The team, including Masetti Zanini and third-year computer science and physics major Emily Taylor, have already learned a lot from trial and error during Marlo’s first few trips. The robot was programmed to give directions to various points around West Village H, for example, but the directions he delivers at present are highly technical.

“It will say, like, ‘turn to three o’clock and walk 250 feet’” Tan laughs. “We need to do something about that.”

Early on, the robot also had difficulty hearing people over the ambient noise of the busy building. “I have some trouble” he says when he can’t “hear” or understand directions. So recently, Taylor programmed Marlo with the ability to sense the base level of noise in the environment, then recognize and respond to voice requests at a higher volume.

“It’s made talking to it much easier,” Masetti Zanini says.

The two co-ops came into the West Village project with very different computer science backgrounds, and they’ve been learning a lot along with Marlo.

“I had no experience with robotics at all,” Taylor says. “I just knew I found it interesting.”

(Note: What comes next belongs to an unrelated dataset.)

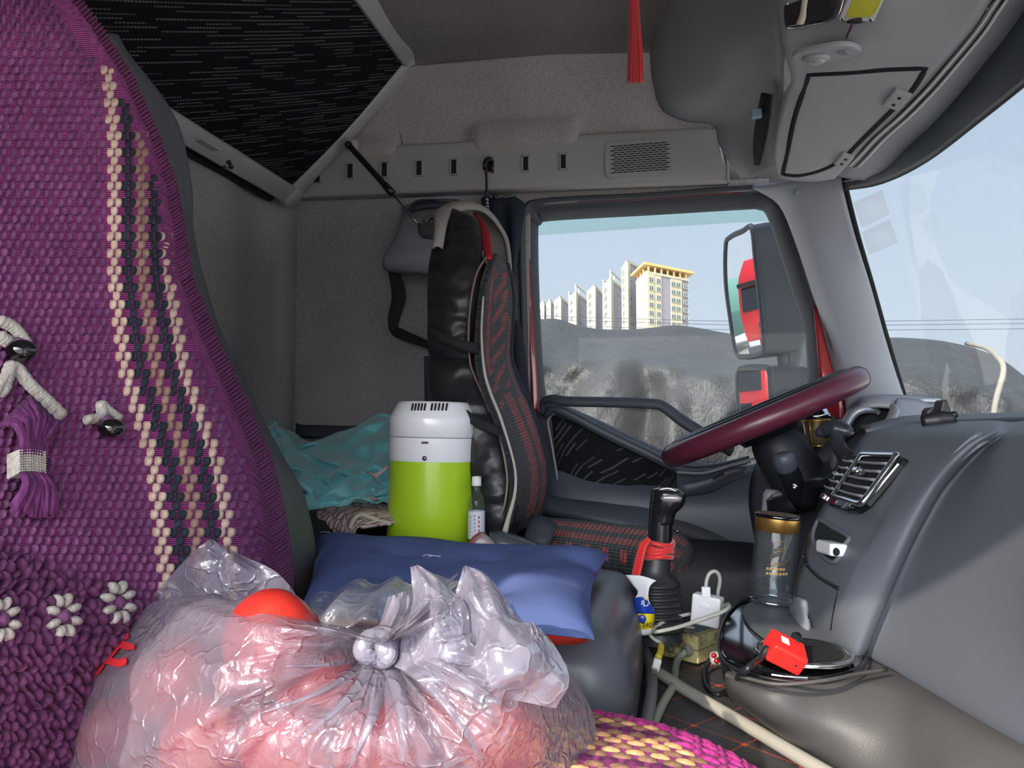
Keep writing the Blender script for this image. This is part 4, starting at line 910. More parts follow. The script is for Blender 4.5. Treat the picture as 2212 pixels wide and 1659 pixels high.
# light edge of the cover's backing
mk('cover_backing', MB().tube([PY(1044, 640, 1.45), PY(1040, 720, 1.44), PY(1046, 800, 1.43), PY(1060, 850, 1.42), PY(1082, 905, 1.41), PY(1110, 1000, 1.40), PY(1113, 1060, 1.40), PY(1098, 1120, 1.40), PY(1090, 1152, 1.40)], [.0015, .0015, .002, .002, .002, .0015, .002, .003, .004], flat=1.5), simple('backing_pale', C(172, 166, 156), .7), ds, label='pale backing edge of the cover')
# red/black ribbed cover on the front face
def ribmat(name, patt, ribs=110, along='v'):
    t = NT(name); uv = t.co('UV'); sp = t.n('SeparateXYZ'); t.l(uv, sp.inputs[0]); u_, v_ = sp.outputs[0], sp.outputs[1]
    rib = t.M('ABSOLUTE', t.M('SINE', t.M('MULTIPLY', v_, ribs*math.pi)))
    cols = t.M('ABSOLUTE', t.M('SINE', t.M('MULTIPLY', u_, 26*math.pi)))
    wnz = t.n('TexWhiteNoise', noise_dimensions='2D'); cm = t.n('CombineXYZ'); t.l(t.M('FLOOR', t.M('MULTIPLY', v_, ribs)), cm.inputs[1]); t.l(t.M('FLOOR', t.M('MULTIPLY', u_, 13)), cm.inputs[0]); t.l(cm.outputs[0], wnz.inputs['Vector'])
    m_ = 0
    def band(a, b, v0=None, v1=None):
        x = t.M('MULTIPLY', t.M('GREATER_THAN', u_, a), t.M('LESS_THAN', u_, b))
        if v0 is not None: x = t.M('MULTIPLY', x, t.M('MULTIPLY', t.M('GREATER_THAN', v_, v0), t.M('LESS_THAN', v_, v1)))
        return x
    for (a, b, v0, v1) in patt['solid']: m_ = t.M('MAXIMUM', m_, band(a, b, v0, v1))
    for (a, b, v0, v1, fq) in patt.get('step', []):
        s_ = t.M('LESS_THAN', t.M('FRACT', t.M('MULTIPLY_ADD', u_, fq[1], t.M('MULTIPLY', v_, fq[0]))), .36)
        m_ = t.M('MAXIMUM', m_, t.M('MULTIPLY', band(a, b, v0, v1), s_))
    red = t.ramp(wnz.outputs['Value'], [(0, C(150, 52, 54)), (1, C(196, 70, 70))]); blk = t.ramp(wnz.outputs['Value'], [(0, C(30, 32, 38)), (1, C(52, 55, 62))])
    c = t.mix(m_, blk, red); sh_ = t.ramp(rib, [(0, (.35, .35, .35)), (.5, (1, 1, 1))])
    h = t.M('MULTIPLY', t.M('POWER', rib, .6), t.M('MULTIPLY_ADD', cols, .35, .65))
    return t.fin(t.pbr(t.mix(1, c, sh_, 'MULTIPLY'), .75, 0, t.bump(h, .9, .006), .25, sheen=.15))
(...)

Over the course of the co-op, she’s gotten a crash course in mechanical engineering, learning how to debug physical firmware. Much of Marlo’s success depends on audio processing, so that has also made up a lot of her work in the lab.

Masetti Zanini, by contrast, was in their high school’s robotics club and knows their way around the “hands-on, building stuff” side of the project. Writing responsive code, however, is new.

“This has definitely been my first proper [computer science] job, where I’m applying things I’ve learned in class,” they say.

Masetti Zanini points out that the upper-level curriculum of Northeastern’s CS program challenges students with problems that mimic real life, and that helping Marlo over the course of the semester has been an ideal real-world challenge.  

“I’ve learned a lot about the issues with implementation that don’t come when you have things filtered for you.”

None of what Marlo can do at the moment — or will do in the near term — is at all necessary in West Village H. The bathrooms and the exits are easy enough to find; students can fill their own water bottles. But it’s useful to think of this low stakes training as “Helper Robot 101”: a prerequisite for assisting in more vital tasks.

In the future, for instance, Tan hopes his robots will be able to distinguish between people with different needs and disabilities, adjusting its behavior accordingly to make the building — and perhaps the campus — more accessible to them. He’s also interested in how robots might be able to work together, so the fleet of West Village robots will eventually expand. Their progress, Tan says, will accelerate with time.